## BEGIN

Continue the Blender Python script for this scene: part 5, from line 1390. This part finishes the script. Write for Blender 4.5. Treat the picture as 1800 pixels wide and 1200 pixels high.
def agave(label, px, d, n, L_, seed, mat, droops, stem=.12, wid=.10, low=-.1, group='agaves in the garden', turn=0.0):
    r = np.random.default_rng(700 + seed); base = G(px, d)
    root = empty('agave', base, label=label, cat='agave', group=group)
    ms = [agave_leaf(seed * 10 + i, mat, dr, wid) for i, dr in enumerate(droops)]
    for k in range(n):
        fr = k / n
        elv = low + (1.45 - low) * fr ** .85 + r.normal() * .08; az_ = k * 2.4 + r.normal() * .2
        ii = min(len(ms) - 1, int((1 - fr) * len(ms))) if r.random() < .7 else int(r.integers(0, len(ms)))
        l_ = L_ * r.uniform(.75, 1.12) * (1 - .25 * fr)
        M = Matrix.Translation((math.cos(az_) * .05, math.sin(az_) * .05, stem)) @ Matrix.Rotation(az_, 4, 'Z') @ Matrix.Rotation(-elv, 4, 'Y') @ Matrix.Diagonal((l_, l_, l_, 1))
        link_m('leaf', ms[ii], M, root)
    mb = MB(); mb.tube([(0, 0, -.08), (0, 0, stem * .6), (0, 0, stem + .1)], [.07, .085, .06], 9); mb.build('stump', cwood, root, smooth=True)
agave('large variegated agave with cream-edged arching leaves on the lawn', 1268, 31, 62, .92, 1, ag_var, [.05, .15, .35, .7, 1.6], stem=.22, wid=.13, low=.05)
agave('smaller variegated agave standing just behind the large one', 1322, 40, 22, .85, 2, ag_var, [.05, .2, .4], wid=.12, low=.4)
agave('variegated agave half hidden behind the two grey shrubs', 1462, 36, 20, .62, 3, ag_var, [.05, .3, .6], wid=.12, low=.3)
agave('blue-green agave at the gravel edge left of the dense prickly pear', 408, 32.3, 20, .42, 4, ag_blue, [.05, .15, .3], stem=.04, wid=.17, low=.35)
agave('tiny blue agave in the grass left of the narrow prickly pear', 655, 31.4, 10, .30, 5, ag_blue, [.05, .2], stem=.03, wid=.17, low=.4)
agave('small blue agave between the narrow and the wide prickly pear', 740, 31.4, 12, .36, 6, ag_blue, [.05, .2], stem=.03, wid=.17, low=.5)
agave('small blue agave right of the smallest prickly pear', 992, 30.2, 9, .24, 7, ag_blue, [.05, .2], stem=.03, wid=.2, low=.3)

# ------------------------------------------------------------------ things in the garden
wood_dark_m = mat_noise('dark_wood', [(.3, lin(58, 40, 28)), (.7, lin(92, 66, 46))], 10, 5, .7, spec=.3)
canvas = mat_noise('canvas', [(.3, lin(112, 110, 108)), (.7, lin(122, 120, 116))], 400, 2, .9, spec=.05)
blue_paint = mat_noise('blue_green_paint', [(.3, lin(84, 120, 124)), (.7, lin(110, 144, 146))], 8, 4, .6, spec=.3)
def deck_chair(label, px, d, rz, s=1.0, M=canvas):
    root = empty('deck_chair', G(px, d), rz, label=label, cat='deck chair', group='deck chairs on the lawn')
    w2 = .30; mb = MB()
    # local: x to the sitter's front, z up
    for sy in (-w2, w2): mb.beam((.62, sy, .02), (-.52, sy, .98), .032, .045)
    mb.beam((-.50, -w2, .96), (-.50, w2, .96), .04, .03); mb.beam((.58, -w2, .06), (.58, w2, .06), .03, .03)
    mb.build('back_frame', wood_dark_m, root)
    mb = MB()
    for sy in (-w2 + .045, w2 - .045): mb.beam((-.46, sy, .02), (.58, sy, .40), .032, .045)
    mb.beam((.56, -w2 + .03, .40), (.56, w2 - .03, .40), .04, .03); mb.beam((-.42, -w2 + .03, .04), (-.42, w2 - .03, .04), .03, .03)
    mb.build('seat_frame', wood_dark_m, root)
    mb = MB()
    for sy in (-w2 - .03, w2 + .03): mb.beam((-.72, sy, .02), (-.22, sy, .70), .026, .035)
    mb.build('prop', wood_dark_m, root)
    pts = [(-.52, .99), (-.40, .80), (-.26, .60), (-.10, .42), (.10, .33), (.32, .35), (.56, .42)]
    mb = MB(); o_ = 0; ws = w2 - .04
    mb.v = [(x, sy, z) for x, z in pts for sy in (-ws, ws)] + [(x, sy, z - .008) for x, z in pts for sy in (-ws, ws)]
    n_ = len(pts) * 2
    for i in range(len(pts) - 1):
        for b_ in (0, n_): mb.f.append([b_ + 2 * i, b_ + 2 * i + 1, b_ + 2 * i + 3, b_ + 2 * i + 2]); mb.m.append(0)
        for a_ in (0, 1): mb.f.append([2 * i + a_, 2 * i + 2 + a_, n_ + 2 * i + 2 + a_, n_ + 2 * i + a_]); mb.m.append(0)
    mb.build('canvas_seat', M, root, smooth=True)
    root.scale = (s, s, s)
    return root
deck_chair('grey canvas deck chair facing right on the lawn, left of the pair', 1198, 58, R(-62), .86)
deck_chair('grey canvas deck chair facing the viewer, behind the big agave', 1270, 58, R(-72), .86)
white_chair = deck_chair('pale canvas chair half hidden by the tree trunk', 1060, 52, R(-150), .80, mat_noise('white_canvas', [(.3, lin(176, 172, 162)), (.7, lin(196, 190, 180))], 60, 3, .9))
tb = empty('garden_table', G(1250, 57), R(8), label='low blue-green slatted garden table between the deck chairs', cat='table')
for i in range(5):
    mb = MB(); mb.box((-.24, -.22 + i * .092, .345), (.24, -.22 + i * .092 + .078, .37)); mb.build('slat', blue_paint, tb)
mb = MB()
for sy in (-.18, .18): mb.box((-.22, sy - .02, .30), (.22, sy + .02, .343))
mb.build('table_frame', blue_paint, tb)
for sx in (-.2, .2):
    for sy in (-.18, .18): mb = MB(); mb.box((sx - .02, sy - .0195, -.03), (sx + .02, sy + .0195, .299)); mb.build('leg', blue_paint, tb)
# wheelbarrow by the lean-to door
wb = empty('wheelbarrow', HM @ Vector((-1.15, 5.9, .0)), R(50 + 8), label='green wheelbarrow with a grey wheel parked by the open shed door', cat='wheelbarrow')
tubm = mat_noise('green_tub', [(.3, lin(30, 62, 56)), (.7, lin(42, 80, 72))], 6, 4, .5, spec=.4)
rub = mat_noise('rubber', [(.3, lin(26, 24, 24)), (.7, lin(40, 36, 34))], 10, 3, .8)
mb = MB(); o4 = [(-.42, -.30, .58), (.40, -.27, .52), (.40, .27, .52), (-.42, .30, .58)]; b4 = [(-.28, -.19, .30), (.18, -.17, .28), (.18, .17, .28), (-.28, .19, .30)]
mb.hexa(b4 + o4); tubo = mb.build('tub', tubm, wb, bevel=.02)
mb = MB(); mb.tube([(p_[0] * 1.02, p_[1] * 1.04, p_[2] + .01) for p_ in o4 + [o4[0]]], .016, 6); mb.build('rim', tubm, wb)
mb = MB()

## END

* **Set exercise**
Repeat the material above exactly.

* **Answer for the task**
Continue the Blender Python script for this scene: part 5, from line 1390. This part finishes the script. Write for Blender 4.5. Treat the picture as 1800 pixels wide and 1200 pixels high.
def agave(label, px, d, n, L_, seed, mat, droops, stem=.12, wid=.10, low=-.1, group='agaves in the garden', turn=0.0):
    r = np.random.default_rng(700 + seed); base = G(px, d)
    root = empty('agave', base, label=label, cat='agave', group=group)
    ms = [agave_leaf(seed * 10 + i, mat, dr, wid) for i, dr in enumerate(droops)]
    for k in range(n):
        fr = k / n
        elv = low + (1.45 - low) * fr ** .85 + r.normal() * .08; az_ = k * 2.4 + r.normal() * .2
        ii = min(len(ms) - 1, int((1 - fr) * len(ms))) if r.random() < .7 else int(r.integers(0, len(ms)))
        l_ = L_ * r.uniform(.75, 1.12) * (1 - .25 * fr)
        M = Matrix.Translation((math.cos(az_) * .05, math.sin(az_) * .05, stem)) @ Matrix.Rotation(az_, 4, 'Z') @ Matrix.Rotation(-elv, 4, 'Y') @ Matrix.Diagonal((l_, l_, l_, 1))
        link_m('leaf', ms[ii], M, root)
    mb = MB(); mb.tube([(0, 0, -.08), (0, 0, stem * .6), (0, 0, stem + .1)], [.07, .085, .06], 9); mb.build('stump', cwood, root, smooth=True)
agave('large variegated agave with cream-edged arching leaves on the lawn', 1268, 31, 62, .92, 1, ag_var, [.05, .15, .35, .7, 1.6], stem=.22, wid=.13, low=.05)
agave('smaller variegated agave standing just behind the large one', 1322, 40, 22, .85, 2, ag_var, [.05, .2, .4], wid=.12, low=.4)
agave('variegated agave half hidden behind the two grey shrubs', 1462, 36, 20, .62, 3, ag_var, [.05, .3, .6], wid=.12, low=.3)
agave('blue-green agave at the gravel edge left of the dense prickly pear', 408, 32.3, 20, .42, 4, ag_blue, [.05, .15, .3], stem=.04, wid=.17, low=.35)
agave('tiny blue agave in the grass left of the narrow prickly pear', 655, 31.4, 10, .30, 5, ag_blue, [.05, .2], stem=.03, wid=.17, low=.4)
agave('small blue agave between the narrow and the wide prickly pear', 740, 31.4, 12, .36, 6, ag_blue, [.05, .2], stem=.03, wid=.17, low=.5)
agave('small blue agave right of the smallest prickly pear', 992, 30.2, 9, .24, 7, ag_blue, [.05, .2], stem=.03, wid=.2, low=.3)

# ------------------------------------------------------------------ things in the garden
wood_dark_m = mat_noise('dark_wood', [(.3, lin(58, 40, 28)), (.7, lin(92, 66, 46))], 10, 5, .7, spec=.3)
canvas = mat_noise('canvas', [(.3, lin(112, 110, 108)), (.7, lin(122, 120, 116))], 400, 2, .9, spec=.05)
blue_paint = mat_noise('blue_green_paint', [(.3, lin(84, 120, 124)), (.7, lin(110, 144, 146))], 8, 4, .6, spec=.3)
def deck_chair(label, px, d, rz, s=1.0, M=canvas):
    root = empty('deck_chair', G(px, d), rz, label=label, cat='deck chair', group='deck chairs on the lawn')
    w2 = .30; mb = MB()
    # local: x to the sitter's front, z up
    for sy in (-w2, w2): mb.beam((.62, sy, .02), (-.52, sy, .98), .032, .045)
    mb.beam((-.50, -w2, .96), (-.50, w2, .96), .04, .03); mb.beam((.58, -w2, .06), (.58, w2, .06), .03, .03)
    mb.build('back_frame', wood_dark_m, root)
    mb = MB()
    for sy in (-w2 + .045, w2 - .045): mb.beam((-.46, sy, .02), (.58, sy, .40), .032, .045)
    mb.beam((.56, -w2 + .03, .40), (.56, w2 - .03, .40), .04, .03); mb.beam((-.42, -w2 + .03, .04), (-.42, w2 - .03, .04), .03, .03)
    mb.build('seat_frame', wood_dark_m, root)
    mb = MB()
    for sy in (-w2 - .03, w2 + .03): mb.beam((-.72, sy, .02), (-.22, sy, .70), .026, .035)
    mb.build('prop', wood_dark_m, root)
    pts = [(-.52, .99), (-.40, .80), (-.26, .60), (-.10, .42), (.10, .33), (.32, .35), (.56, .42)]
    mb = MB(); o_ = 0; ws = w2 - .04
    mb.v = [(x, sy, z) for x, z in pts for sy in (-ws, ws)] + [(x, sy, z - .008) for x, z in pts for sy in (-ws, ws)]
    n_ = len(pts) * 2
    for i in range(len(pts) - 1):
        for b_ in (0, n_): mb.f.append([b_ + 2 * i, b_ + 2 * i + 1, b_ + 2 * i + 3, b_ + 2 * i + 2]); mb.m.append(0)
        for a_ in (0, 1): mb.f.append([2 * i + a_, 2 * i + 2 + a_, n_ + 2 * i + 2 + a_, n_ + 2 * i + a_]); mb.m.append(0)
    mb.build('canvas_seat', M, root, smooth=True)
    root.scale = (s, s, s)
    return root
deck_chair('grey canvas deck chair facing right on the lawn, left of the pair', 1198, 58, R(-62), .86)
deck_chair('grey canvas deck chair facing the viewer, behind the big agave', 1270, 58, R(-72), .86)
white_chair = deck_chair('pale canvas chair half hidden by the tree trunk', 1060, 52, R(-150), .80, mat_noise('white_canvas', [(.3, lin(176, 172, 162)), (.7, lin(196, 190, 180))], 60, 3, .9))
tb = empty('garden_table', G(1250, 57), R(8), label='low blue-green slatted garden table between the deck chairs', cat='table')
for i in range(5):
    mb = MB(); mb.box((-.24, -.22 + i * .092, .345), (.24, -.22 + i * .092 + .078, .37)); mb.build('slat', blue_paint, tb)
mb = MB()
for sy in (-.18, .18): mb.box((-.22, sy - .02, .30), (.22, sy + .02, .343))
mb.build('table_frame', blue_paint, tb)
for sx in (-.2, .2):
    for sy in (-.18, .18): mb = MB(); mb.box((sx - .02, sy - .0195, -.03), (sx + .02, sy + .0195, .299)); mb.build('leg', blue_paint, tb)
# wheelbarrow by the lean-to door
wb = empty('wheelbarrow', HM @ Vector((-1.15, 5.9, .0)), R(50 + 8), label='green wheelbarrow with a grey wheel parked by the open shed door', cat='wheelbarrow')
tubm = mat_noise('green_tub', [(.3, lin(30, 62, 56)), (.7, lin(42, 80, 72))], 6, 4, .5, spec=.4)
rub = mat_noise('rubber', [(.3, lin(26, 24, 24)), (.7, lin(40, 36, 34))], 10, 3, .8)
mb = MB(); o4 = [(-.42, -.30, .58), (.40, -.27, .52), (.40, .27, .52), (-.42, .30, .58)]; b4 = [(-.28, -.19, .30), (.18, -.17, .28), (.18, .17, .28), (-.28, .19, .30)]
mb.hexa(b4 + o4); tubo = mb.build('tub', tubm, wb, bevel=.02)
mb = MB(); mb.tube([(p_[0] * 1.02, p_[1] * 1.04, p_[2] + .01) for p_ in o4 + [o4[0]]], .016, 6); mb.build('rim', tubm, wb)
mb = MB()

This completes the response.